Is marijuana completely harmless like users say it is, or can it have the type of effects that I seem to have noticed over the years? Does long-term or heavy use really lead to lack of motivation, or do people that are not motivated or with a certain personality type have a tendency to use it?
I am desperate for some clarity and guidance. Your psychological advice is very much needed.
Natalia
Dear Natalia,
Your question, "Is my only solution to learn to accept it, and not have any expectations from my spouse, and to look for enjoyment without him?” says it all. I’ll answer with a few questions of my own: Is this the life you want? Is this all you deserve from a husband? Why would you stay with someone like this? Are you really thinking about just accepting this behavior and living the rest of your life like this?
Answer these and you will have your answer. My advice is simple: he is addicted to pot, perhaps alcohol as well, he is immature, irresponsible and a liar. You’ve spent enough time trying to get him to change; it’s put up or shut up time for you.
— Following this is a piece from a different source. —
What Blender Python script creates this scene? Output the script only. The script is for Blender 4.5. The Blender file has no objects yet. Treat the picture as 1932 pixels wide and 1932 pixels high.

Give an ultimatum now. Offer to help to get him involved in treatment, but tell him he must stop, that you deserve more and that you are no longer willing to live like this. If he doesn’t comply, then leave. Tough? You bet, but go back to your answers to the previous questions and see which is tougher, continuing to live like this or making the decision to leave.
As far as the dangers of long term marijuana abuse, Natalia, I will let you read for yourself. Two excellent articles are from
Harvard University and the
National Institutes of Health. Both articles will give you the facts without emotions clouding the issue.
It will give you much to consider and hopefully, will help ensure that you have a happy, healthy and secure future. Best of luck.